I'm having flashbacks. Alcoholism runs in my family - my mother was an alcoholic, my cousin is becoming and alcoholic, my aunt is definitely a functional alcoholic, and my uncle ... well, I don't think he is, but he used to be pretty borderline. My paternal grandmother is also an alcoholic. Dad used to drink a little too much but I don't think he was ever as bad as the people already mentioned and is able to drink in moderation now.
I could cry. My cousin and I just got back from seeing a movie and he is going to get some beer now that he's dropped me off. My aunt is drunk right now. When I came in she was on the phone talking to an old friend, then to me on and on in a drunken, slurry voice about the good old days and people I've never met. I smile, nod, and make small talk while staying as far away from any sensitive subject (such as my cousin's aspergers syndrome, the fact that he doesn't have a job, or anything to do with my mother or family members with whom my aunt doesn't get along).

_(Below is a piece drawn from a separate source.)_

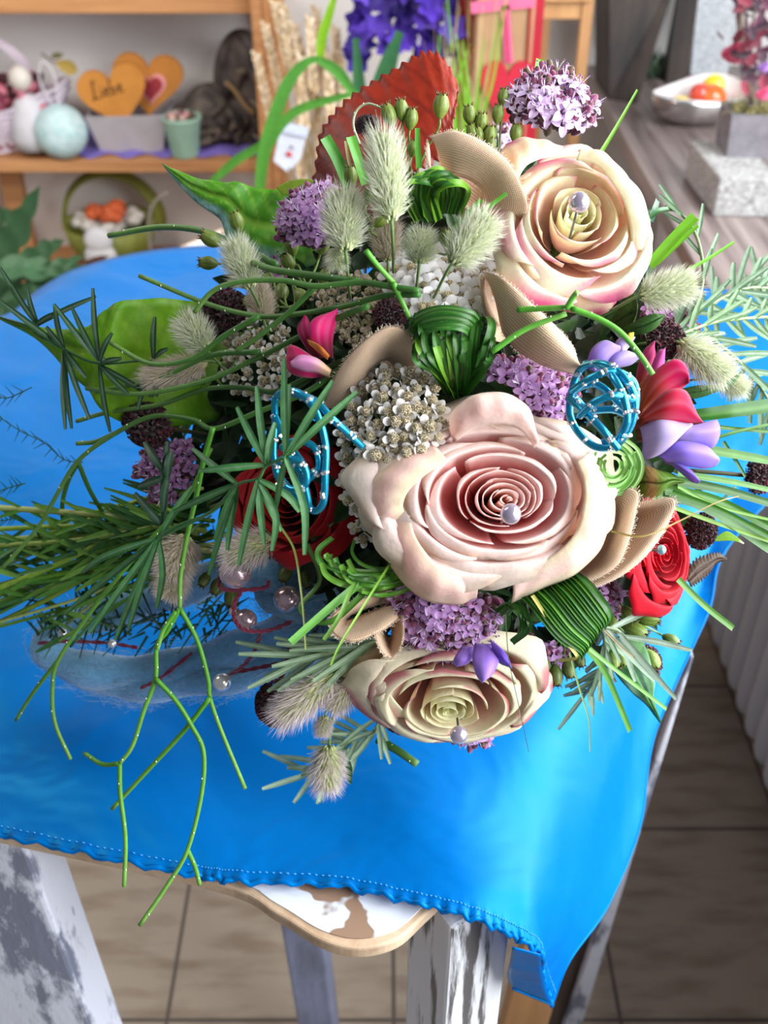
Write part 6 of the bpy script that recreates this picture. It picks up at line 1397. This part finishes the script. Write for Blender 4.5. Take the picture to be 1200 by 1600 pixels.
grass('dark green bundle of grass loops above the centre rose', bl, G1)
bl = []
for k in range(13):
    r_ = random.Random(200+k); o_ = k*5-30; bl.append(([(668+o_*.6, 345, .51), (655+o_*.8, 310, .495), (662+o_, 275+abs(o_)*.5, .485), (690+o_, 268+abs(o_)*.6+r_.uniform(-5, 8), .485), (704+o_*.9, 300, .495), (698+o_*.6, 335, .51)], r_.uniform(8, 14), jit(G1 if k % 3 else G2, .25)))
grass('small green grass loops left of the upper linen ribbon', bl, G1)
grass('cut broad grass blades sticking up in front of the red leaf', [([(545, 292, .52), (528, 250, .515), (508, 214, .512)], 20, c(66, 142, 40), DV(.3, .2, 1), (1, .95)), ([(572, 288, .515), (560, 250, .51), (548, 213, .508)], 17, c(84, 156, 50), DV(.3, .2, 1), (1, .95)), ([(556, 290, .517), (545, 250, .515), (540, 220, .515)], 6, c(176, 160, 110)), ([(655, 262, .50), (653, 230, .50), (652, 200, .498)], 10, c(82, 156, 50)), ([(628, 330, .49), (624, 295, .488), (617, 266, .486)], 10, c(96, 170, 56))], name='grass_sprig')
grass('slim green blades pointing up between the furry tail and the upper right rose', [([(708, 358, .495), (728, 338, .488), (752, 312, .482)], 9, c(90, 170, 50)), ([(725, 355, .495), (755, 330, .486), (792, 302, .48)], 9, c(96, 176, 54))], name='grass_sprig')
grass('cut grass blade rising behind the lilac cluster above the upper right rose', [([(838, 130, .56), (842, 110, .56), (845, 92, .56)], 15, c(110, 168, 40), DV(.1, 0, 1), (1, .95))], name='grass_sprig')
grass('single grass blade rising above the upper right rose', [([(938, 240, .53), (965, 195, .535), (996, 140, .54)], 7, c(104, 158, 44), DV(.2, .2, 1), (1, .5))], name='grass_sprig')
grass('three cut grass blades right of the upper right cream rose', [([(1015, 415, .53), (1050, 375, .525), (1086, 338, .52)], 17, c(104, 170, 34), DV(.2, .2, 1), (1, .95)), ([(1025, 412, .532), (1055, 385, .53), (1090, 352, .525)], 8, c(112, 176, 40)), ([(1070, 425, .54), (1110, 402, .54), (1147, 378, .54)], 6, c(120, 186, 60)), ([(1015, 340, .54), (1030, 328, .54), (1045, 325, .545)], 8, c(60, 110, 66)), ([(1016, 345, .545), (1024, 325, .545), (1028, 312, .55)], 12, c(70, 110, 84))], name='grass_sprig')
bl = []
for k in range(22):
    r_ = random.Random(300+k); s_ = r_.uniform(-1, 1); cx_, cy_ = 590+r_.uniform(-20, 10), 870+s_*18; rx_, ry_ = 70+r_.uniform(-22, 30), 34+r_.uniform(-12, 26)
    a0 = r_.uniform(-.5, .3); pts = [(cx_+rx_*math.cos(a0+q), cy_+ry_*math.sin(a0+q)+q*1.5, .505+.010*math.cos(q)+r_.uniform(-.004, .006)) for q in np.linspace(0, 2.2+r_.random()*1.5, 7)]
    bl.append((pts, r_.uniform(6, 12), jit(r_.choice([c(70, 128, 36), c(50, 100, 34), c(96, 150, 48)]), .2)))
bl += [([(570, 905, .50), (515, 950, .492), (454, 1004, .488)], 13, c(112, 176, 84), DV(.2, .2, 1), (1, .9)), ([(560, 900, .50), (545, 930, .49), (530, 965, .485), (506, 1000, .485)], 8, c(112, 156, 70)), ([(610, 880, .495), (560, 960, .475), (530, 1010, .47), (517, 1040, .47)], 4, c(112, 158, 48)),
       ([(590, 900, .51), (560, 935, .505), (520, 970, .505), (490, 972, .51)], 11, c(70, 118, 36)), ([(440, 825, .51), (460, 860, .505), (470, 920, .50), (475, 970, .50), (478, 1015, .50)], 4, c(120, 128, 60)), ([(480, 850, .52), (500, 905, .515), (470, 945, .51), (475, 962, .51)], 8, c(60, 92, 36))]
grass('bright green grass loops curling left of the centre rose', bl, c(70, 128, 36))
bl = []
for k in range(16):
    r_ = random.Random(400+k); o_ = k*7-40; bl.append(([(838+o_*.8+r_.uniform(-4, 4), 905-o_*.25, .515), (868+o_*.75, 935-o_*.4, .495), (900+o_*.7, 975-o_*.45, .487), (925+o_*.45, 1000-o_*.5, .492), (918+o_*.3, 1012-o_*.5, .505)], r_.uniform(12, 20), jit(r_.choice([c(50, 108, 34), c(40, 90, 34), c(74, 130, 40)]), .2), DV(.2, .3, 1)))
for k in range(6):
    bl.append(([(770+k*5, 960, .525), (790+k*4, 945, .51), (812+k*3, 955+k*3, .503), (815+k*2, 985, .506), (800, 1000+k, .515)], 11, jit(c(60, 118, 42), .25)))
bl += [([(910, 1005, .50), (945, 1050, .52), (985, 1143, .545)], 12, c(70, 124, 46), DV(.2, .2, 1), (1, .9)), ([(905, 1000, .50), (960, 1045, .51), (1042, 1108, .53)], 7, c(96, 150, 70), DV(.2, .2, 1), (1, .9)), ([(832, 930, .495), (862, 975, .49), (895, 1015, .488), (900, 1028, .49), (872, 1032, .50)], 7, c(176, 168, 90)), ([(890, 1020, .51), (905, 1075, .53), (920, 1125, .55), (922, 1175, .57)], 4, c(120, 150, 100)), ([(945, 985, .52), (975, 1015, .525), (1005, 1035, .53)], 3, c(130, 100, 70)), ([(790, 960, .485), (795, 1030, .49), (810, 1100, .50), (826, 1175, .52)], 1.6, c(90, 130, 70))]
grass('thick folded dark green grass loops below the centre rose', bl, G1)
bl = []
for k in range(15):
    r_ = random.Random(600+k); rx_, ry_ = 44-k*2.2+r_.uniform(-3, 3), 46-k*2.4+r_.uniform(-3, 3); a0 = r_.uniform(-2, 0); pts = [(958+rx_*math.cos(a0+q), 728+ry_*math.sin(a0+q)*1.0, .498-.0012*k+.004*math.sin(q)) for q in np.linspace(0, 4.2, 9)]
    bl.append((pts, 6, jit(r_.choice([c(112, 158, 78), c(84, 136, 52), c(130, 172, 96)]), .12)))
grass('light green coil of grass right of the centre rose below the wire ball', bl, c(110, 156, 76))
bl = [([(1075, 650, .56), (1120, 645, .56), (1215, 632, .57)], 26, c(45, 98, 32), DV(.1, .5, 1), (.8, 1)), ([(1070, 655, .565), (1130, 668, .57), (1215, 675, .58)], 8, c(57, 106, 36)), ([(1060, 700, .565), (1120, 705, .57), (1215, 722, .58)], 18, c(62, 114, 32)), ([(1100, 690, .57), (1150, 675, .57), (1215, 660, .575)], 6, c(73, 122, 49)), ([(1130, 690, .575), (1150, 720, .575), (1165, 745, .575)], 7, c(41, 90, 36)),
      ([(1010, 770, .54), (1100, 790, .545), (1215, 862, .55)], 26, c(42, 96, 29), DV(.1, .5, 1), (.7, 1)), ([(1040, 765, .542), (1120, 782, .548), (1215, 830, .555)], 17, c(52, 106, 27)), ([(1060, 752, .545), (1130, 765, .55), (1215, 790, .56)], 16, c(36, 85, 27)), ([(1060, 740, .548), (1140, 752, .553), (1215, 768, .56)], 12, c(65, 119, 36)), ([(1020, 780, .538), (1100, 810, .543), (1215, 850, .55)], 8, c(106, 147, 49)), ([(1060, 760, .54), (1120, 790, .545), (1215, 815, .55)], 6, c(98, 144, 49)), ([(1050, 770, .537), (1130, 800, .54), (1215, 845, .545)], 12, c(49, 101, 32)),
      ([(1060, 905, .53), (1100, 945, .53), (1146, 982, .53)], 11, c(73, 122, 42), DV(.2, .2, 1), (1, .95)), ([(1150, 760, .56), (1120, 780, .55), (1060, 745, .55)], 5, c(49, 90, 49))]
grass('long green grass blades running off the right edge of the photo', bl, G1, name='grass_sprig')
t = grass('dry tan grass stalk bent over the wide linen ribbon and the bright red rose', [([(955, 830, .475), (1005, 838, .47), (1060, 815, .475), (1120, 785, .48), (1155, 775, .485)], 3.2, c(150, 128, 70), TOV, (1, .5))], name='dry_stalk')

# ---------------- light blue felted wool rope with twine and pearls
wool = thing('wool_rope', 'fuzzy light blue felted wool rope coiled under the left side of the bouquet', 'wool rope', P(300, 1020, .70))
WC = c(112, 168, 206)
def rope(pp, r):
    pts = cr([P(x, y, cap(x, y, d, .014+r)) for x, y, d in pp], 8); MB().tube(pts, [r*(.92+.1*math.sin(i*.7)) for i in range(len(pts))], [jit(WC, .08) for _ in pts], 14).build('strand', M_WOOL, wool)
    b = MB(); n = len(pts)
    for k in range(900):
        i = rng.randrange(1, n-1); tg = unit(pts[i+1]-pts[i]); u = unit(np.cross(tg, (rng.gauss(0, 1), rng.gauss(0, 1), rng.gauss(0, 1)))); p_ = pts[i]+(pts[i+1]-pts[i])*rng.random()+u*r*.93; L_ = rng.uniform(.006, .016)
        b.tube([p_, p_+tg*L_*.5*rng.choice((-1, 1))+u*L_*.22, p_+tg*L_*rng.uniform(-.9, .9)+u*L_*rng.uniform(.2, .6)], .00011, mix(WC, (1, 1, 1, 1), .25), 3, False)
    b.build('fuzz', M_WOOL, wool)['kind'] = 'stuff'
rope([(520, 880, .61), (450, 895, .60), (400, 888, .60), (340, 900, .64), (250, 930, .68), (160, 960, .70), (90, 985, .705), (78, 1015, .70), (130, 1045, .69), (240, 1048, .68), (340, 1025, .66), (430, 990, .635), (500, 955, .61), (560, 940, .60)], .0125)
rope([(420, 920, .615), (460, 945, .60), (500, 935, .595), (545, 915, .60)], .0115)
rope([(120, 1040, .70), (200, 1068, .69), (300, 1062, .67), (400, 1045, .65), (480, 1010, .63), (540, 985, .60)], .0125)
def twine(label, *paths):
    t = thing('burgundy_twine', label, 'twine', P(*paths[0][0]))
    for pp in paths:
        pts = cr([P(*q) for q in pp], 10); b = MB()
        for ph in (0, PI):
            q = [];
            for i, p_ in enumerate(pts):
                tg = unit(pts[min(i+1, len(pts)-1)]-pts[max(i-1, 0)]); u = unit(np.cross(tg, (0, .3, 1))); v_ = np.cross(tg, u); q.append(p_+(u*math.cos(i*.8+ph)+v_*math.sin(i*.8+ph))*.0006)
            b.tube(q, .0008, jit(c(120, 30, 62), .15), 6)
        b.build('strand', M_CORD, t)
twine('burgundy twine winding around the pearls and the blue wool rope', [(345, 895, .575), (345, 918, .57), (375, 922, .565), (415, 918, .572), (420, 908, .58)], [(378, 922, .565), (366, 945, .562), (368, 970, .56), (385, 985, .56), (420, 985, .565), (455, 972, .575)], [(408, 985, .562), (398, 1015, .575), (380, 1040, .59), (352, 1058, .61)], [(360, 1052, .605), (400, 1044, .60), (440, 1036, .595), (470, 1030, .60)], [(455, 1000, .59), (448, 1030, .59), (440, 1058, .60), (425, 1066, .61)])
twine('thin burgundy twine lying across the wool rope at the left', [(60, 1005, .68), (110, 1002, .675), (170, 1005, .672), (215, 1012, .67)], [(220, 1075, .665), (250, 1060, .66), (300, 1020, .655)])
pearl('pearl', 'largest rose tinted pearl on burgundy twine under the furry tail', 368, 894, .565, 26, M_PROSE, None, 'pearl')
pearl('pearl', 'dark rose pearl under the grass loops beside the dark red rose', 448, 936, .578, 21, M_PROSE, None, 'pearl')
pearl('pearl', 'rose pearl held inside the loop of burgundy twine', 384, 969, .572, 18, M_PROSE, None, 'pearl')
pearl('pearl', 'tiny white pearl beside the loop of burgundy twine', 366, 955, .577, 8.5, M_PWHITE, None, 'pearl')
pearl('pearl', 'white pearl hanging at the end of the twine over the blue cloth', 347, 1066, .60, 14.5, M_PWHITE, None, 'pearl')
pearl('pearl', 'small pale pearl far left on the wool rope between stems', 98, 990, .67, 8, M_PWHITE, None, 'pearl')
pearl('pearl', 'small dull pearl on the wool rope left of the hanging stem', 175, 1006, .655, 7, M_PWHITE, None, 'pearl')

When I'm around really drunk people, especially older women, I tend to get wary. Drunk people are so unpredictable. It's like being around someone in the grip of a psychosis. Drunk people are dangerous. I have such deep scars from the alcoholics in my life it's a wonder I drink at all, ever. I drink on occasion but not every night to the point of intoxication. I am afraid right now.

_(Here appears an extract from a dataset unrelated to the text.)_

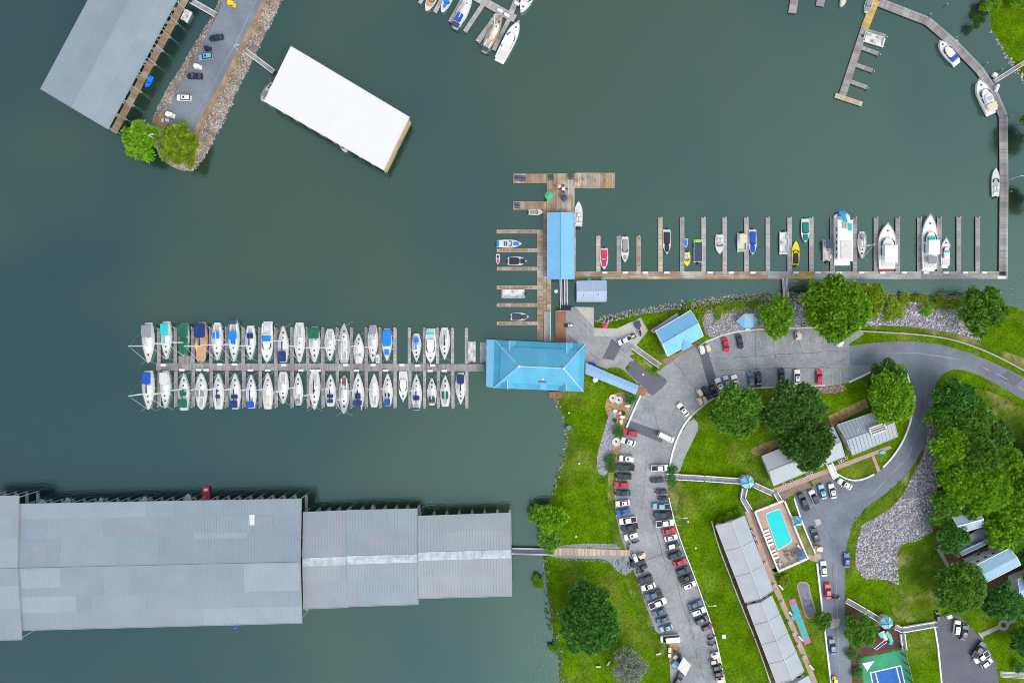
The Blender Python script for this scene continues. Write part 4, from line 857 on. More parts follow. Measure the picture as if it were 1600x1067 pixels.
# covered walk
q = [P(915, 566.5, 3.6), P(998.5, 602.5, 3.6), P(993.5, 616.5, 3.6), P(914.5, 584, 3.6)]
cvw = thing('covered_walk', 'long pale blue canopy walk slanting from the restaurant to the car park', 'canopy', ((q[0] + q[2]) / 2).xy.to_3d())
md = [(q[0] + q[3]) / 2 + Vector((0, 0, .5)), (q[1] + q[2]) / 2 + Vector((0, 0, .5))]
slope('roof_panel', q[0], q[1], md[1], md[0], m_blue3, cvw, .5, .03, .05); slope('roof_panel', q[2], q[3], md[0], md[1], m_blue3, cvw, .5, .03, .05)
for i in range(7):
    for (a, b) in ((q[0], q[1]), (q[3], q[2])):
        m = MB(); c = a.lerp(b, .03 + .94 * i / 6); m.tube((c.x, c.y, 1.2), (c.x, c.y, 3.5), .08, n=6); m.build('post', m_white, cvw)
m = MB(); m.hexa([Vector((p.x, p.y, ZL + .05)) for p in (q[3], q[2], q[1], q[0])], z0=.4); m.build('walk_slab', m_brick, cvw)
# office with blue roof: corners  west(1018,516) north(1077,483) east(1100,527) south(1043,560)
R10 = Roof([(1024, 517), (1079, 485), (1099, 525), (1043, 557)], 4.5, 1.6); of = thing('marina_office', 'square office with bright blue gabled roof above the upper car park', 'office', R10.ctr())
R10.panel(of, 0, 1, 0, .5, m_blue4, rib=.5, rh=.03, rw=.05); R10.panel(of, 0, 1, .5, 1, m_blue, rib=.5, rh=.03, rw=.05); R10.ridge(of, m_blue3, .25); R10.fascia(of, m_white); w, q = R10.walls(of, m_wall, ZL, .03, .04); wall_windows(of, q, ZL, (1.1,), [4, 3, 4, 3])
dd = MB(); v0 = R10.p(.52, 1.10); v1 = R10.p(.52, .72); v0.z = 5.2; v1.z = 5.45; s_ = (R10.p(.68, 1.0) - R10.p(.52, 1.0))
for k in (-1, 1):
    e0 = R10.p(.52, 1.10) + s_ * k; e0.z = 4.5; q = [e0, v0, v1] if k < 0 else [e0, v1, v0]
    if (q[1] - q[0]).cross(q[2] - q[0]).z < 0: q = q[::-1]
    dd.add(q + [p - Vector((0, 0, .1)) for p in q], [(0, 1, 2), (5, 4, 3), (0, 3, 4, 1), (1, 4, 5, 2), (2, 5, 3, 0)])
dd.build('porch_gable', m_blue4, of)
m = MB(); v = R10.p(.38, .52); m.tube(v, v + Vector((0, 0, .6)), .4, .3, 12); m.build('roof_vent', m_gel2, of)
for a, b in ((.3, .38), (.62, .7)): m = MB(); v = R10.p(a, b); m.tube(v, v + Vector((0, 0, .3)), .15, n=8); m.build('vent_pipe', m_gel3, of)
m = MB(); q = [P(1016.5, 516, 3.6), P(1058, 489, 3.6), P(1062, 496, 3.9), P(1021, 521, 3.9)][::-1]; m.hexa(q, th=.12); m.build('side_porch_roof', M('mauve_porch', (.22, .20, .25), .7), of)
sheet('porch_floor', [(1034, 562), (1042, 559), (1060, 551), (1092, 533), (1094, 538), (1062, 555), (1042, 572)], m_brick_dk, 7, 'brown paved porch along the office front')
# hotel wings
def hotel(label, c, ze, rise, mA, mB_, n, ribs, rib_h=.05, caps=True, ac=False, seed=0, blue=None):
    R = Roof(c, ze, rise); t = thing('hotel_wing', label, 'hotel wing', R.ctr(), group='low metal roofed hotel wings')
    for i in range(n):
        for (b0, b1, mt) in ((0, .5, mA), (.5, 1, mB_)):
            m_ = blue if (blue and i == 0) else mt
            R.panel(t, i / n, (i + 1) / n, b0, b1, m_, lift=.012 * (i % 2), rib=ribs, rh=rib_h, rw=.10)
            if caps and i:
                m = MB(); a = i / n; m.beam(R.p(a, b0, .13), R.p(a, b1, .13), .22, .16); m.build('roof_seam', m_roof_palew, t)
    R.ridge(t, m_roof_palew, .3); R.fascia(t, m_roof_palew); w, q = R.walls(t, m_wall, ZL, .02, .10); wall_windows(t, q, ZL, (1.0,), [n * 2, 2, n * 2, 2], w=1.5, h=1.2)
    return t, R
h1, RH1 = hotel('hotel wing with ribbed blue grey roof and white frame on its ridge', [(1308, 663.5), (1385, 637.5), (1402.5, 682), (1332, 711)], 4.2, 1.4, m_roof_cool[3], m_roof_cool[1], 1, 1.15, .13, caps=False)
m = MB(); 
for (a, b, c, d) in ((.48, .38, .79, .38), (.48, .60, .79, .60), (.48, .38, .48, .60), (.79, .38, .79, .60)):
    u, v = RH1.p(a, b), RH1.p(c, d); u.z = v.z = 6.3; m.beam(u, v, .45, .35)
for b in (.45, .52): u, v = RH1.p(.50, b), RH1.p(.77, b); u.z = v.z = 6.1; m.beam(u, v, .25, .2)
for (a, b) in ((.48, .38), (.79, .38), (.48, .6), (.79, .6)): u = RH1.p(a, b); m.tube((u.x, u.y, 5), (u.x, u.y, 6.2), .1, n=6)
m.build('roof_frame', m_gel2, h1)
for a, b in ((.3, .3), (.72, .12)): m = MB(); v = RH1.p(a, b); m.tube(v, v + Vector((0, 0, .5)), .16, n=8); m.build('vent_pipe', m_white, h1)
h2, RH2 = hotel('hotel wing with smooth pale grey roof under the big dark tree', [(1190.5, 712.5), (1302, 667), (1320, 713), (1209, 759)], 4.2, 1.2, m_roof_pale, m_roof_pale, 4, 0, caps=False)
m = MB(); v = RH2.p(.3, .55); m.tube(v, v + Vector((0, 0, .3)), .3, n=10); m.build('roof_vent', m_white, h2)
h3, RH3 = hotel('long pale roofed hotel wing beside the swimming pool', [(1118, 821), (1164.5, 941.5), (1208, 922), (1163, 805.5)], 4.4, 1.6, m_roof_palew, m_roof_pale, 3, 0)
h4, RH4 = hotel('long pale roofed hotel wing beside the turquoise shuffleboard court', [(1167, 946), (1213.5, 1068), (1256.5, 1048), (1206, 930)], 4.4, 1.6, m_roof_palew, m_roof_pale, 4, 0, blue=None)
h5, RH5 = hotel('hotel wing with bluish roof cut by the bottom of the picture', [(1222, 1070), (1250, 1140), (1292, 1122), (1263, 1055)], 4.2, 1.4, m_bluegrey, m_bluegrey, 2, 0)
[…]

Mom used to drink, drink, drink in secret. I didn't know what exactly was happening when I was little but I must have known on some level because I was emotionally...disturbed...and always acting out up until they finally beat it out of me around 5th grade or so. Then I withdrew into my shell and didn't come out again until I was about 19 or 20. That's when I started smoking weed and it really helped me calm down enough to face the universe again.
Anyway...I just had to talk about this because it hurts. I am signing off because I can't stand to be around my aunt who is wasted and watching Oprah. More on this later maybe.